Right now we are merging non-homeless veterans and homeless veterans to come together and build and create unions. My takeaway today is that we need to lead in this struggle; all hands on deck. As a veteran woman, we need everybody on the ground. We are at ground-zero and we need to continue to organize among “the least of these” and take back this country, we need to take back this country.
EW: What are your thoughts on the new call for a new Poor People’s Campaign?
SM: Seize the moment. It’s right on time, it’s organic. This is happening naturally as movements do. We need to be clear and concise in our organizing. We need to plan strategically and target where we’re going with our demands. My thoughts are [that] it’s right on time, it’s right on time.

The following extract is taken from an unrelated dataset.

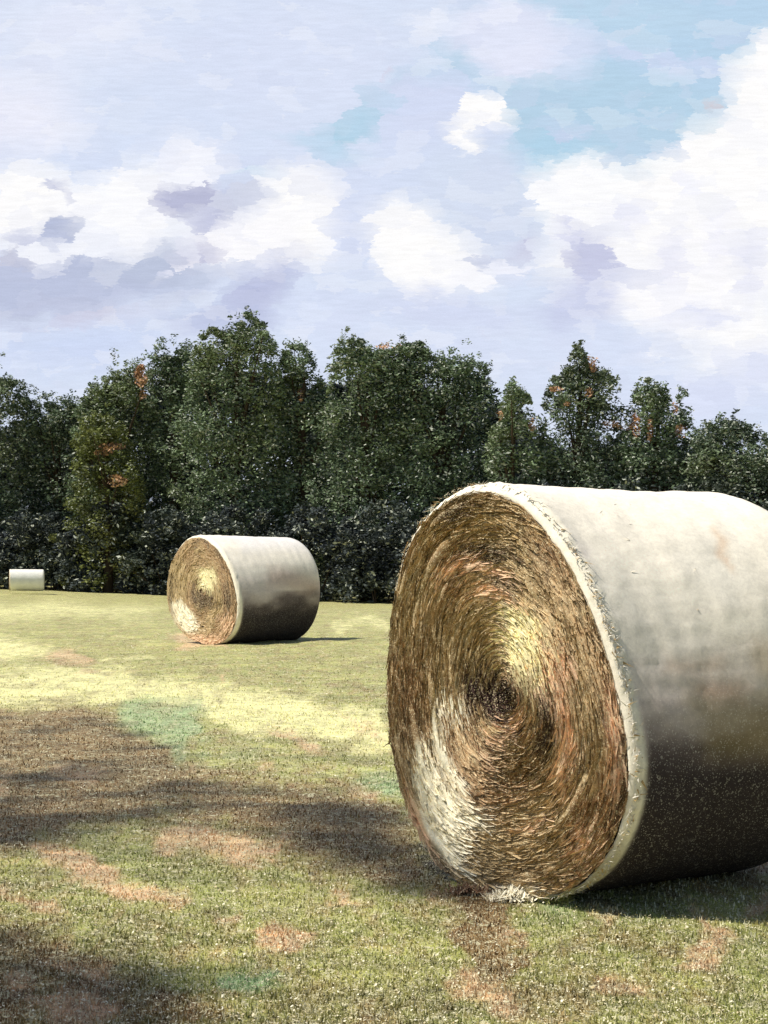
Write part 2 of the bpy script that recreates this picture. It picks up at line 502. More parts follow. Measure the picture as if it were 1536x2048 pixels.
SHADEPOLY = [[(-250, 1415), (60, 1425), (200, 1425), (310, 1490), (380, 1545), (520, 1575), (660, 1580), (790, 1620), (800, 1690), (740, 1730), (600, 1705), (420, 1640), (170, 1650), (60, 1715), (-250, 1700)],
             [(600, 1600), (790, 1615), (850, 1690), (900, 1765), (935, 1800), (800, 1790), (700, 1750), (620, 1690)],
             [(-200, 1840), (60, 1850), (200, 1905), (330, 1960), (440, 2015), (530, 2070), (-250, 2100)]]


def turf_material(name, blade=False):
    m, T, b = mat_base(name, 0.75, 0.35)
    geo = T.node('ShaderNodeNewGeometry')
    pos = geo.outputs['Position']

    def at(nm):
        n = T.node('ShaderNodeAttribute', attribute_name=nm)
        return n.outputs['Fac']
    n1 = T.noise(T.mapping(pos, rot=(0, 0, .5), scale=(1.0, 1.6, 1)), 1.1, 7, 0.62, 0.6)
    n2 = T.noise(T.mapping(pos, rot=(0, 0, -.7), scale=(3.5, 1.0, 1)), 2.6, 8, 0.7, 0.4)
    c = T.mix(T.step(n1, .36, .66), lin((142, 146, 80)), lin((180, 182, 106)))
    c = T.mix(T.step(n2, .45, .68), c, lin((168, 150, 98)))
    jit = T.math('MULTIPLY', T.math('SUBTRACT', T.math('ADD', T.math('MULTIPLY', n2, .6), T.math('MULTIPLY', T.noise(pos, 7.0, 6, .8), .4)), 0.5), 1.9)
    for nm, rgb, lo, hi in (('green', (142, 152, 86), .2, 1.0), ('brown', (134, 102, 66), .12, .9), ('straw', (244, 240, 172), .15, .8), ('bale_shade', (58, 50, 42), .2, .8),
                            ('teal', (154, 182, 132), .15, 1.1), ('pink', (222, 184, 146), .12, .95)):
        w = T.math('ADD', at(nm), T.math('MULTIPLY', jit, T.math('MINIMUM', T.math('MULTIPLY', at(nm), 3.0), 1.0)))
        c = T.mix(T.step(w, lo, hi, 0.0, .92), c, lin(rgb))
    st2 = T.noise(T.mapping(pos, rot=(0, 0, -.55), scale=(3.2, .8, 1)), .9, 9, .72, .5)
    c = T.mix(T.step(st2, .47, .66, 0, .6), c, lin((132, 112, 72)))
    lo_ = T.noise(T.mapping(pos, rot=(0, 0, .08), scale=(.7, 1.5, 1)), 1.6, 10, .85)
    c = T.mix(1.0, c, T.step(lo_, .32, .68, 0.72, 1.28), 'MULTIPLY')
    g = T.noise(pos, 9.0, 9, 0.9)
    c = T.mix(1.0, c, T.step(g, .30, .70, 0.55, 1.5), 'MULTIPLY')
    if blade:
        r = geo.outputs['Random Per Island']
        c = T.mix(1.0, c, T.step(r, 0, 1, 0.6, 1.45, smooth=False), 'MULTIPLY')
        c = T.mix(T.step(r, .77, .79, 0, .85), c, lin((236, 230, 196)))
        b.inputs['Roughness'].default_value = 0.55
    else:
        c = T.mix(flecks(T, pos, 13.0, .575, .64), c, lin((222, 216, 178)))
        c = T.mix(T.math('MULTIPLY', flecks(T, T.vmath('ADD', pos, (31, 7, 3)), 15.0, .60, .68), .7), c, lin((52, 46, 28)))
        bp = T.node('ShaderNodeBump')
        bp.inputs['Strength'].default_value = 0.6
        bp.inputs['Distance'].default_value = 0.03
        T.put(bp.inputs['Height'], g)
        T.put(b.inputs['Normal'], bp.outputs[0])
    T.put(b.inputs['Base Color'], c)
    return m


M_TURF = turf_material('turf')
M_BLADE = turf_material('grass_blades', True)


def axis(segs):
    out = []
    for a, b_, st in segs:
        n = max(1, int(round((b_ - a) / st)))
        out.extend(np.linspace(a, b_, n, endpoint=False))
    out.append(segs[-1][1])
    return np.array(out)


gx = axis([(-700, -60, 40), (-60, -20, 4), (-20, -6, .4), (-6, -2.4, .07), (-2.4, 2.4, .03), (2.4, 6, .07), (6, 20, .4), (20, 60, 4), (60, 700, 40)])
gy = axis([(-300, -20, 40), (-20, 0, 4), (0, 4, .5), (4, 12, .03), (12, 28, .07), (28, 60, .25), (60, 130, .7), (130, 200, 8), (200, 1600, 100)])
GX, GY = np.meshgrid(gx, gy)
X = GX.ravel()
Y = GY.ravel()
Z = ground_z(X, Y)
nx = len(gx)
ii, jj = np.meshgrid(np.arange(len(gy) - 1), np.arange(nx - 1), indexing='ij')
a = (ii * nx + jj).ravel()
F = np.stack([a, a + 1, a + nx + 1, a + nx], 1)
gobj = new_mesh('field', np.stack([X, Y, Z], 1), F, M_TURF)
tag(gobj, 'mown hay field in patches of green, pale straw and brown', 'field', kind='structure')
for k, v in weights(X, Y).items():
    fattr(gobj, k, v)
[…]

This construct needs to be dismantled, one brick at a time, [and] it’s gonna take all of us, though. It’s gonna take all of us. That’s what I would say about building partnerships – that we all need to come together. All women and men, religions and orientations, who are suffering in this country need to come together and not allow the 1% of this world, of this nation, to dictate to us their agenda. We need to organize for the people to be able to live with a good quality of life, and that’s human rights. So we need to build, we need to continue to build towards this poor people’s movement.
It’s my responsibility and accountability to do something, to make a contribution just like those that came before me whose shoulders I stand on, who made a contribution to the movement to get us to this point. So as a woman in this struggle, a woman of color in this struggle, a woman who has felt the suffering across this nation, it’s my responsibility to link arms in this sisterhood and in this brotherhood. It’s an urgent time that we live in, it’s an urgent time. People are dying, people need jobs, a livable wage, and it’s gonna take each and every one of us to come on board and understand [and] educate. Each one teach one. That’s why I’m here.
EW: Any more words you’d like to share with the Poor People’s Campaign?
SM: Let’s organize! Let’s organize! Build a movement.